There was a lot of arguing under the entry for Girl Genius. None of it really looked relevant to the page, but I figured I'd post it here in case somebody felt like re-adding it in a non-Nattery fashion:

  • The castle and town Sturmhalten is presumably a mis-translation by the authors of the English Stormhold. Unfortunately the authors did not look in a dictionary, or looked up the wrong entry, because they confused the noun "(strong)hold", meaning a keep, fortress or castle, with the verb "to hold". So they arrived at "storm = sturm" and "to hold = halten", when the correct translation into German would have yielded Sturmfestung or, for a more archaic feeling, Sturmfeste. * sigh*
    • It could be a mistranslation... or perhaps they could actually mean "to hold the storm", as in to hold the power of lightning in your Sparky hand. Wouldn't surprise me either way.

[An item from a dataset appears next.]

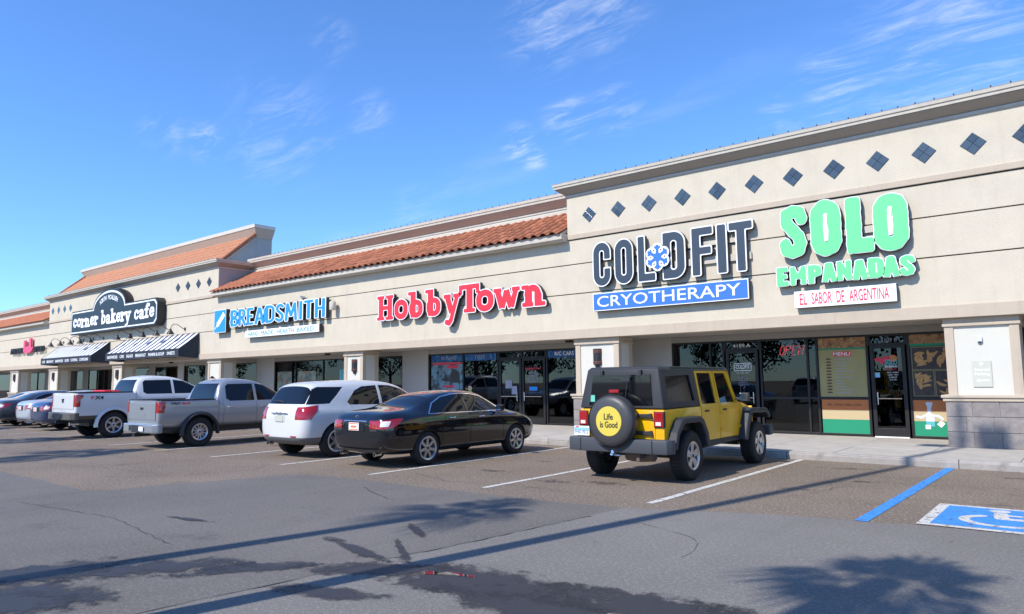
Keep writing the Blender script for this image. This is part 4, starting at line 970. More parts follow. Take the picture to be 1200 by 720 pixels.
def gooseneck():
    G = empty('gooseneck_lamp', (0, WY, 4.45)); mb = MB().lathe([(0, -.02), (.09, -.02), (.09, 0), (0, 0)], 12, 'y'); mb.build('mount', BLACKM, G, smooth=40)
    pts = [(0, 0, 0), (0, -.12, .02), (0, -.28, .13), (0, -.42, .22), (0, -.58, .22), (0, -.70, .12), (0, -.74, -.02)]
    MB().tube(pts, .017, 6).build('arm', BLACKM, G, smooth=60)
    MB().lathe([(.0, .0), (.05, .0), (.06, -.08), (.13, -.16), (.19, -.27), (.185, -.27), (.12, -.16), (.04, -.08), (.0, -.07)], 16, o=(0, -.74, -.02), cap=False).build('lamp_shade', BLACKM, G, smooth=50)
    return G
gl = gooseneck(); first = True
for grp, xs_, side_ in (('bakery lamps above the right striped awning', (-41.9, -40.35, -38.8, -37.2, -35.7), 'right'), ('bakery lamps above the left striped awning', (-51.8, -50.2, -48.6, -47.1, -45.6), 'left')):
    for k, xx in enumerate(xs_):
        g = gl if first else copy_tree(gl); first = False; g.location.x = xx
        tag(g, '%s black gooseneck lamp over the %s striped awning' % (('leftmost', 'second from left', 'middle', 'second from right', 'rightmost')[k], side_), 'lamp', 'gooseneck lamps over the striped awnings')
# pillar lamps
COPPER = mat('copper_band', (.30, .11, .08), .4, metal=.5)
def pillar_lamp(x):
    P = empty('pillar_lamp', (x, 17.75, 2.02))
    MB().lathe([(0, .04), (.10, .04), (.135, .07), (.135, .52), (0, .52)], 16, a0=pi, a1=2*pi, cap=False).build('shade', BLACKM, P, smooth=40)
    for z in (.09, .13, .41, .46): MB().lathe([(.137, z), (.143, z), (.143, z+.022), (.137, z+.022)], 16, a0=pi, a1=2*pi, cap=False).build('band', COPPER, P)
    MB().box(-.05, .05, -.06, 0, -.04, .035).build('back_plate', BLACKM, P); return P
PL = None
for x, lb in ((-11.22, 'between the hobby shop and the yellow off-roader'), (-22.30, 'between the bread shop and the hobby shop'), (-43.75, 'under the gap between the two striped awnings'), (-53.6, 'below the left end of the left striped awning'), (-61.2, 'at the far left of the storefronts')):
    if PL is None: PL = pillar_lamp(x); q = PL
    else: q = copy_tree(PL); q.location.x = x
    tag(q, 'dark copper-banded half-round lamp on the pillar '+lb, 'wall lamp', 'round lamps on the pillars')

# ---- small things on the right pillar and the wall
SIGNG = mat('sign_greenish_grey', (.50, .50, .42), .6)
K = empty('parking_notice', (-1.84, 17.74, 1.40), label='pale grey-green notice plate reading Reserved Parking on the right pillar', cat='notice'); 
MB().box(-.17, .17, -.012, .0, 0, .54).build('plate', SIGNG, K, bevel=.004)
for s_, z0, z1, hw in (('P', .43, .50, .03), ('Reserved', .33, .39, .125), ('Parking', .22, .30, .13)):
    obj('notice_text', fit_text(s_, -hw, hw, z0, z1, -.014, ext=.002, off=.006), WHITES, K)
MB().prism([(-.12, .13), (-.05, .17), (-.05, .142), (.12, .142), (.12, .118), (-.05, .118), (-.05, .09)], -.017, -.012, 'y').build('arrow', WHITES, K)
K = empty('wall_sensor_box', (-1.84, 17.75, 2.34), label='small white sensor box high on the right pillar', cat='sensor box')
MB().box(-.045, .045, -.07, .0, 0, .11).build('housing', mat('box_bluish_white', (.6, .66, .75), .4), K, bevel=.01); MB().box(-.02, .02, -.05, -.01, -.03, 0).build('foot', PLASTIC, K)
K = empty('wall_camera', (-23.3, WY, 4.62), label='cream cylindrical camera housing on the wall right of the BREADSMITH letters', cat='camera')
MB().lathe([(0, 0), (.12, 0), (.13, .03), (.13, .30), (.10, .34), (0, .34)], 16, o=(0, -.22, -.10)).build('housing', LIP, K, smooth=40); MB().box(-.04, .04, -.2, 0, .05, .11).build('bracket', LIP, K)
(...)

      • Considering that the distinguishing feature of the town's keep is a lightning moat...
    • It could also mean "we hold the storm" or "we keep the storm" since halten is used as the conjugation for the plural first person. This makes sense given Tarvek's revelation that he is the lineal descendant of the Storm King and the current Storm King. The family's name, "Sturmvoraus", likewise means "ahead of the storm".

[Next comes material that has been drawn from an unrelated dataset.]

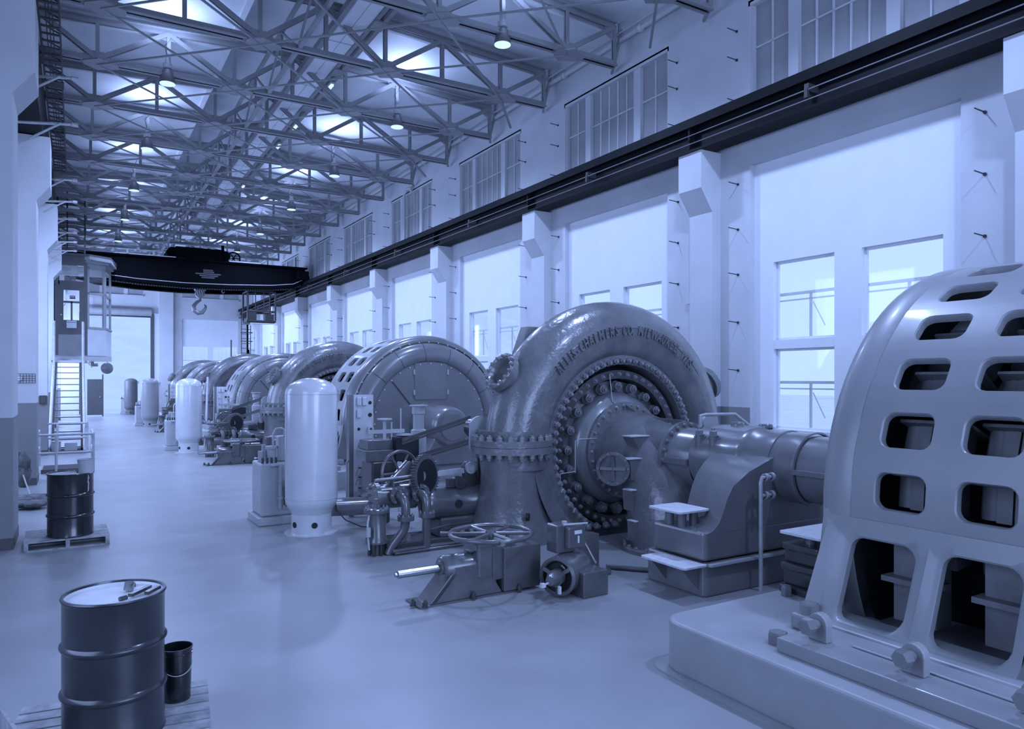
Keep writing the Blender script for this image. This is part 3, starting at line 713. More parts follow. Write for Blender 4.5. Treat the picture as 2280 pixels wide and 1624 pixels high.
    b = MB(); b.lathe([(.5, 1.47), (.6, 1.47), (.6, 1.38), (.5, 1.38)], (xc, yc2, 0), (0, 0, 1), 56); b.build('upper_inlet_flange', 'machine_grey', t)
    b = MB(); b.lathe([(.47, 1.375), (.6, 1.375), (.6, 1.28), (.47, 1.28)], (xc, yc2, 0), (0, 0, 1), 56); b.build('lower_inlet_flange', 'machine_grey', t)
    hb_ = boltmesh('neck', .042, .06)
    bolt_ring(t, (xc, yc2, 1.47), (0, 0, 1), .55, 22, hb_); bolt_ring(t, (xc, yc2, 1.28), (0, 0, -1), .55, 22, hb_)
    MB().tube([(xc, yc2, 1.6), (xc, yc2, 1.28), (xc, yc2, 1.0), (xc+.02, yc2+.03, .7), (xc+.05, yc2+.08, .35), (xc+.07, yc2+.12, 0)], [.49, .48, .455, .47, .56, .72], 48).build('inlet_pipe', 'machine_grey', t)
    wp = [(xc-.3, 0), (AX+.2, 0)] + [(AX+1.33*math.cos(q), AZ+1.33*math.sin(q)) for q in [math.radians(x) for x in range(258, 176, -8)]] + [(xc+.1, 1.2)]
    MB().prism([p_ for p_ in wp if p_[1] >= 0], 'xz', YC-.33, YC-.27).build('support_web', 'machine_grey', t, bevel=.01)
    MB().cyl((xc-.08, YC-.5, .42), (xc-.05, YC-.53, .42), .055, 20).build('sight_hole', 'inner_black', t)
    MB().prism([(xc+.5, 0), (AX+1.8, 0), (AX+1.8, .1), (xc+.5, .1)], 'xz', YC-.45, YC+.5).build('base_frame', 'machine_dark', t)
    for k in range(5): inst('bolt', hb_, t, align((AX-1.0+.17*k, YC-.45, .16), (0, -1, 0)))
    # name card on the skirt
    return rebase(t, (AX, YC, 0))
tur0 = make_turbine()
TD = ['nearest big grey scroll case turbine with raised lettering and dark bolt rings', 'second scroll case turbine, behind the round generator and nearest white tank', 'third scroll case turbine, half hidden behind the third generator', 'farthest scroll case turbine beside the end wall window']
for k in range(4):
    t = tur0 if k == 0 else copy_tree(tur0)
    t.location.y = 9.1+UY*k; t['label'] = TD[k]
# ================================================================= BEARING PEDESTAL AND SHAFT
bp = thing('bearing_pedestal', 'glossy grey bearing pedestal and shaft tube between perforated generator and scroll case', 'bearing')
b = MB(); b.prism(plinth_poly(5.76, 8.84, 5.62, 6.55, .06), 'xy', 0, .36); b.build('lower_base', 'machine_smooth', bp, bevel=.02)
b = MB(); b.prism(plinth_poly(5.8, 8.8, 5.66, 6.5, .06), 'xy', .37, .68); b.build('upper_base', 'machine_smooth', bp, bevel=.03)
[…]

    • And, to take a third alternate, it could mean "to/we hold the storm" in the sense that it holds the Sturmvoraus family and their "stormy" relations-they're noted to be a particularly virulent and venomous family, and giving them a little power struggle to nurse keeps them out of everyone else's hair. Regardless of how you interpret the name, Sturmhalten certainly captures the spirit of the trope, which in Discworld is acknowledged as being, politically speaking, "not so much a country as an argument."